Let’s go with three unremarkable bench Bucks, not necessarily to clown them once again (although I really would like to), but to make clear just how the bare the cupboard is. Or, perhaps, just how important your star players are for making the entire roster work.

Jae Crowder - 2:17 of play, 0-1 from the floor, literally no other counting stats

Malik Beasley - 6:55 of play, 0-2 from the floor, 1 assist

Pat Connaughton - 13:11 of play, 0-1 from the floor, 2 rebounds, 2 assists, 1 steal

And now, maybe unsurprisingly, Rivers has to go to his young guys in the hope that more than one of them have a tangibly positive impact on critical playoff games. Tough.

Bonus Bucks Bits Khris Middleton ended the game with 42 points (16-29), 10 rebounds, and 5 assists. Better yet, both he and Bobby Portis had great moments guarding Pascal Siakam in isolation without giving up easy looks or many cheap fouls. A vintage Middleton performance even in a losing effort. Lillard intends on playing in game four even with pain in his Achilles. He will probably be a little limited when it comes to the whole moving around thing, so they may need another Middleton masterclass to keep it close. The Bucks took my advice (you’re welcome, Doc) and tried to get Haliburton to beat them via his own shooting.
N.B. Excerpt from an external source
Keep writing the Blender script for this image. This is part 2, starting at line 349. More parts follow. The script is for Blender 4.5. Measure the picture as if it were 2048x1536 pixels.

He finished the night 8-22, and even though he got that last bucket to drop, I thought the team did a great job forcing him to be the final guy on ball time after time and were paid off for it with his shooting a sterling 1-12 from three. Milwaukee looked its best when they could drag the game into the mud. Once the Pacers got out and free flowing in the first quarter the dam looked ready to burst. Sure, there is only so much you can control of a game’s pace and character, but the Bucks have to do everything they can to make it ugly on Sunday to have a chance to tie the series back up. You can’t throw a whole quarter again.